Elizabeth Bishop não merece os ataques que recebe por conta dos comentários a favor do golpe militar de 64. Esse apoio é uma nota ao pé da página na sua biografia, foi expressado em cartas privadas ao Lowell e reflete a visão de uma poeta laureada americana durante a guerra fria. Bishop deveria mais ser atacada por sua visão colonialista, miope e caricata do Brasil. Fofocava de Bandeira, Jorge de Lima, Schmidt, Drummond como se tratasse de outra casta, "gente dos anos 30" nos EUA. Esse desdenhoso complexo de superioridade deveria bastar para que seu nome não fosse cogitado pela Flip. Sem mencionar o centenário do Cabral.
O auê que estão fazendo, hiperdimensionando a importância da posição política da americana é patrulha ideológica sim, disfarçada de defesa da democracia, como se escolher alguém como Bishop fosse flertar com o fascismo.

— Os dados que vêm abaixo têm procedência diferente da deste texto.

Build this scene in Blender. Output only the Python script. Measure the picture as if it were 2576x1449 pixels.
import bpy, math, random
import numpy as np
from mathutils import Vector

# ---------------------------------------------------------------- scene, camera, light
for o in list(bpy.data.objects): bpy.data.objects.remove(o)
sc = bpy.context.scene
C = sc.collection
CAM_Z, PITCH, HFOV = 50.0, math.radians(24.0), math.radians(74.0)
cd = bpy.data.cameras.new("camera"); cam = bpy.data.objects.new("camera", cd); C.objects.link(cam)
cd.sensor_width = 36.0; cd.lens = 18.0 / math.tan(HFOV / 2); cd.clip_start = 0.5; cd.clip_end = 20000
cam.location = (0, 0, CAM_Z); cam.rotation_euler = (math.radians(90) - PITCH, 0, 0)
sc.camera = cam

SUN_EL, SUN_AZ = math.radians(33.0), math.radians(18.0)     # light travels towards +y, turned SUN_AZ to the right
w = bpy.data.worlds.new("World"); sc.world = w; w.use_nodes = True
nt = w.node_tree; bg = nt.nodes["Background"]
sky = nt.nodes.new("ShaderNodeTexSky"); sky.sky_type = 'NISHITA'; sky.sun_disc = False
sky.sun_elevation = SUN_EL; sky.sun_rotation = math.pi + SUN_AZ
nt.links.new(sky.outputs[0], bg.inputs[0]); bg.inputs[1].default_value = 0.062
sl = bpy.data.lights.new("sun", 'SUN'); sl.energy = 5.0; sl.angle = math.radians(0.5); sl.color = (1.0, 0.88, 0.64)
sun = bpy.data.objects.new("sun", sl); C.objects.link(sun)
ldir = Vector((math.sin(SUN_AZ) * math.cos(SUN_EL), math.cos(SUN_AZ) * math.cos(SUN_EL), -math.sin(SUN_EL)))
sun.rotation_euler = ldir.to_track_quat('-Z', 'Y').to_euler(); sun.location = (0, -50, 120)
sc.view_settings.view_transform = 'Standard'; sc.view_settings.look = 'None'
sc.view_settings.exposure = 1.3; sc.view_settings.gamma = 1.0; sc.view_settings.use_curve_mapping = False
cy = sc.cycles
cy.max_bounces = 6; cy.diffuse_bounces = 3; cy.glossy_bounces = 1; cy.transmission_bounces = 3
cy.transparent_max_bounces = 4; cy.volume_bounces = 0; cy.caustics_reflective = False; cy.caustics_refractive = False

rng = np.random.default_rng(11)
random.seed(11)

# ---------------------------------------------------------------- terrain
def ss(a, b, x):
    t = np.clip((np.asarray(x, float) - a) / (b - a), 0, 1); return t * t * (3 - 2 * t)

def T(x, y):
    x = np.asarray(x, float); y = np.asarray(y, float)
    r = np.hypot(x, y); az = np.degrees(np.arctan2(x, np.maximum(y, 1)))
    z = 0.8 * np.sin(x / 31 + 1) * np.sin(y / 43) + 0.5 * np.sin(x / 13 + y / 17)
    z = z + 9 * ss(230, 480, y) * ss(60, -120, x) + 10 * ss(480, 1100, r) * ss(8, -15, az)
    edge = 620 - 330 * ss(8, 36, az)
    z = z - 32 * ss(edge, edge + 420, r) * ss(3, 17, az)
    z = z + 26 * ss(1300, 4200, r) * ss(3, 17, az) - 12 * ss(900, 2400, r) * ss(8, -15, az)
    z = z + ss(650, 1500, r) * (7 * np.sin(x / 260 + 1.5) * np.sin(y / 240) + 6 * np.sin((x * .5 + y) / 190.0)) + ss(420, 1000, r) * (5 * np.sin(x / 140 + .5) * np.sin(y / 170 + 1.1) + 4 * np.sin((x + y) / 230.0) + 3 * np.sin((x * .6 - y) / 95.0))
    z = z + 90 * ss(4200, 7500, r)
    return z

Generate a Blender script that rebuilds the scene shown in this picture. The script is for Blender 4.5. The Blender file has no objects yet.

E antes que me ataquem por defender os militares em 64 ou ser Lacerdista, como a Lotta, não, vejam, não estou defendendo o indefensável. Não defendo golpes militares nem persigo poetas por declarações contextuais em cartas privadas, enviadas desde uma distante colônia ignorante, provinciana e tropical para seus pares sensíveis e inteligentes do mundo de cima. Não os persigo porque não vivo em 1964, não vejo o mundo como em 1964, nem procuro ter uma identidade revolucionária como a de 1964, quando, diga-se de passagem, o comunismo poderia ser tudo menos democrático.
Pasmo leio que Bolsonaro ameaça liberar a exportação de madeira in natura da Amazônia e que Guedes ameaça com o novo AI 5. Não há polo que se oponha a esse tipo de medida. Todos nos opomos. A resistência contra um governo truculento não é de quem o compara com 1964. É de quem vive hoje, no mundo de hoje e com os mecanismos institucionais de controle do presente. É preciso coragem para enfrentar a covardia do grupo contra o indivíduo. Paga-se um preço alto em indiferença, likes, elogios, e, sim, claro, convites para a Flip.
Patrulha ideológica contra Bishop... Convenhamos.